Work to complete: Repeat the listing below word for word, stopping after the line that contains "gb = link_mesh('gravel_path', me); struct(gb)".

++++++++++

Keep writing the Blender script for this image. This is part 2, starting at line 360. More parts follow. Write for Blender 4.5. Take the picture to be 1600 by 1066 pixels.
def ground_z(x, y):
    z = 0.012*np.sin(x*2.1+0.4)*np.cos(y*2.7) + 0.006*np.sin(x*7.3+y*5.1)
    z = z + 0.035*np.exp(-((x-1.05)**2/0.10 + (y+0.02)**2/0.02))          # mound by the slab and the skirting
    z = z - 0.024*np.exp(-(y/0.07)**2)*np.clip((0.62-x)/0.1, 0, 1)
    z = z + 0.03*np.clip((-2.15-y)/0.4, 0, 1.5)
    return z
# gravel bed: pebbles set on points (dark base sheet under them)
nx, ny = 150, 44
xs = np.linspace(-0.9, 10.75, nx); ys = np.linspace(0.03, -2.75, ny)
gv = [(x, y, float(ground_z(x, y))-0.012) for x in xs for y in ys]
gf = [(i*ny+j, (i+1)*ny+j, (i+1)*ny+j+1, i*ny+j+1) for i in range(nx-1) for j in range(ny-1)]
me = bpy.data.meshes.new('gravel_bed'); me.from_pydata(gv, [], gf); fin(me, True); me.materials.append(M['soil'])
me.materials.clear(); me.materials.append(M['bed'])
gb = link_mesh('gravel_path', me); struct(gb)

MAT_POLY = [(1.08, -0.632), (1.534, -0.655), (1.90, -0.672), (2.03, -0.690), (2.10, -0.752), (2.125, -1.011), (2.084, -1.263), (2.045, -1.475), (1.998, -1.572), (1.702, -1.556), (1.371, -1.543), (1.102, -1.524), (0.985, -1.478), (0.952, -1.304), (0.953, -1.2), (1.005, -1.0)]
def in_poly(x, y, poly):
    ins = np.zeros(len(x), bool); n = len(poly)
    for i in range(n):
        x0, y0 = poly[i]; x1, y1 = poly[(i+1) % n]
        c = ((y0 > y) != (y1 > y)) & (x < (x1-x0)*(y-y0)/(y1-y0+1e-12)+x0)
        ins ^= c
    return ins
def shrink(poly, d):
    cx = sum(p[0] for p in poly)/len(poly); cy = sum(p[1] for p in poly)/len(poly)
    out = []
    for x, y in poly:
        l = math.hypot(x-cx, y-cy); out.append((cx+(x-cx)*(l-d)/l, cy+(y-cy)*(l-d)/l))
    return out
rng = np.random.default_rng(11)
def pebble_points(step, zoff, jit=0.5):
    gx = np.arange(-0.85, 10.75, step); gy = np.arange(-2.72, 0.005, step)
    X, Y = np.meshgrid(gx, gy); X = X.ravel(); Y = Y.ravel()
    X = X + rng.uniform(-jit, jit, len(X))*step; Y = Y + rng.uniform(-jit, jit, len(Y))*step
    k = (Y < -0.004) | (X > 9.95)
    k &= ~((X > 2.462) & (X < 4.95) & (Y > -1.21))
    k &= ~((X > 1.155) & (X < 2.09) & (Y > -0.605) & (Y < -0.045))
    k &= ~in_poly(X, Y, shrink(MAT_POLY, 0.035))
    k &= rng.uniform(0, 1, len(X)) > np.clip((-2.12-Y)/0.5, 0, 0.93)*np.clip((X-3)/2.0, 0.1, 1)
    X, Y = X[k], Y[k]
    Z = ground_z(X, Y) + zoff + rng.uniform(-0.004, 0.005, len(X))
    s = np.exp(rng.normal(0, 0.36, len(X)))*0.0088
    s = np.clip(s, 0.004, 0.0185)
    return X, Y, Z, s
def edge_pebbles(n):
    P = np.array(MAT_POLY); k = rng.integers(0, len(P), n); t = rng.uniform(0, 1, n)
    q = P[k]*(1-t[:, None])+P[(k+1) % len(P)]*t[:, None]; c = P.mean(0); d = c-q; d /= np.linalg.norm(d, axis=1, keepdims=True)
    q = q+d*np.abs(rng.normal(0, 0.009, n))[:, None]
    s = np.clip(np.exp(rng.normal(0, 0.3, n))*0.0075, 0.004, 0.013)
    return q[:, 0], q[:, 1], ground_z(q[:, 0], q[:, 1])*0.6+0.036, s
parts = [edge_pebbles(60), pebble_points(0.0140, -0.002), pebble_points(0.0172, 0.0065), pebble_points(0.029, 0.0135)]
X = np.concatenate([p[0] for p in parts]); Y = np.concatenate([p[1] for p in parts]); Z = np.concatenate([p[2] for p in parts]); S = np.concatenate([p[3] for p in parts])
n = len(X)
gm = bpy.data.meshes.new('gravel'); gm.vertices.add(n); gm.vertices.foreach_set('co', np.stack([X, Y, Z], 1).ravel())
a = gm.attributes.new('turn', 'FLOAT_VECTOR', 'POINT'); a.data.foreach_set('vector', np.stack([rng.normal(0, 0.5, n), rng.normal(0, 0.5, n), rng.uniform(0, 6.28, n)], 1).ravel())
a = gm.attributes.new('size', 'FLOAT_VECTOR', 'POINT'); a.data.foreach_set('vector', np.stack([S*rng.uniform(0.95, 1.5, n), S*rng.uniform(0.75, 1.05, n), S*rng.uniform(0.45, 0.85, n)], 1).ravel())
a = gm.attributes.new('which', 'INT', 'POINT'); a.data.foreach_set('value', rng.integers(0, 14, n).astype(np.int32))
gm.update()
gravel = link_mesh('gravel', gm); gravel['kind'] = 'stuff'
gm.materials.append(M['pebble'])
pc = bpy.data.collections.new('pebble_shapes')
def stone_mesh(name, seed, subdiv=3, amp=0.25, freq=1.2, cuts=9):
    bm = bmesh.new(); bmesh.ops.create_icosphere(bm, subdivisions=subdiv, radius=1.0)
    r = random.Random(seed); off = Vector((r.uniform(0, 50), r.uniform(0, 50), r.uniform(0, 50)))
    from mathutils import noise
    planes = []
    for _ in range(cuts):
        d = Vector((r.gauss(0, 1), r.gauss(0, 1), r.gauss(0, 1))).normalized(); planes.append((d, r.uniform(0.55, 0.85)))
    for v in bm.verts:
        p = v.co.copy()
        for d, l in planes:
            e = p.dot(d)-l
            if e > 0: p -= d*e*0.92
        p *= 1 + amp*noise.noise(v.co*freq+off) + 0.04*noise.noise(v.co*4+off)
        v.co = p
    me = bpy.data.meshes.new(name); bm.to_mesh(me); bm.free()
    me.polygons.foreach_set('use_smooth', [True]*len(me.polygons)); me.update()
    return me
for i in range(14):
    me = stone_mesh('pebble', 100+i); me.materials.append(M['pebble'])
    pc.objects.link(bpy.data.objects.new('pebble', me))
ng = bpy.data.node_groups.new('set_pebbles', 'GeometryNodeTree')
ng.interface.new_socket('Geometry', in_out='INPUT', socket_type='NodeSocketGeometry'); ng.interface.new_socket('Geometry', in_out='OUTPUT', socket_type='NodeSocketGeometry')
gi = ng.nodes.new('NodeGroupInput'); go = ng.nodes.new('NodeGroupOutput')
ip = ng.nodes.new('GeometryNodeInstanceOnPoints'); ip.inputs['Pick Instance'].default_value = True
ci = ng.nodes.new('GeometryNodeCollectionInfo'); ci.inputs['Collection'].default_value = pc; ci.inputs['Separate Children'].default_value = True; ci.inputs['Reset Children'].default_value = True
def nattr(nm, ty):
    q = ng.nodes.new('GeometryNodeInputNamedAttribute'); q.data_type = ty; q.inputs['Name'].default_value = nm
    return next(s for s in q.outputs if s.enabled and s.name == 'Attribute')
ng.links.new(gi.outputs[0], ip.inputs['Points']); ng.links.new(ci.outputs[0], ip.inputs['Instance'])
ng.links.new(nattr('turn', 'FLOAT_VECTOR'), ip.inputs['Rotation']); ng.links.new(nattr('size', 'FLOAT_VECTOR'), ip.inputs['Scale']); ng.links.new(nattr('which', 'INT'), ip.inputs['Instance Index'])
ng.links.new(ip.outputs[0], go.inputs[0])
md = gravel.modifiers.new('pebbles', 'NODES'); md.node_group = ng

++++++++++

Result:
Keep writing the Blender script for this image. This is part 2, starting at line 360. More parts follow. Write for Blender 4.5. Take the picture to be 1600 by 1066 pixels.
def ground_z(x, y):
    z = 0.012*np.sin(x*2.1+0.4)*np.cos(y*2.7) + 0.006*np.sin(x*7.3+y*5.1)
    z = z + 0.035*np.exp(-((x-1.05)**2/0.10 + (y+0.02)**2/0.02))          # mound by the slab and the skirting
    z = z - 0.024*np.exp(-(y/0.07)**2)*np.clip((0.62-x)/0.1, 0, 1)
    z = z + 0.03*np.clip((-2.15-y)/0.4, 0, 1.5)
    return z
# gravel bed: pebbles set on points (dark base sheet under them)
nx, ny = 150, 44
xs = np.linspace(-0.9, 10.75, nx); ys = np.linspace(0.03, -2.75, ny)
gv = [(x, y, float(ground_z(x, y))-0.012) for x in xs for y in ys]
gf = [(i*ny+j, (i+1)*ny+j, (i+1)*ny+j+1, i*ny+j+1) for i in range(nx-1) for j in range(ny-1)]
me = bpy.data.meshes.new('gravel_bed'); me.from_pydata(gv, [], gf); fin(me, True); me.materials.append(M['soil'])
me.materials.clear(); me.materials.append(M['bed'])
gb = link_mesh('gravel_path', me); struct(gb)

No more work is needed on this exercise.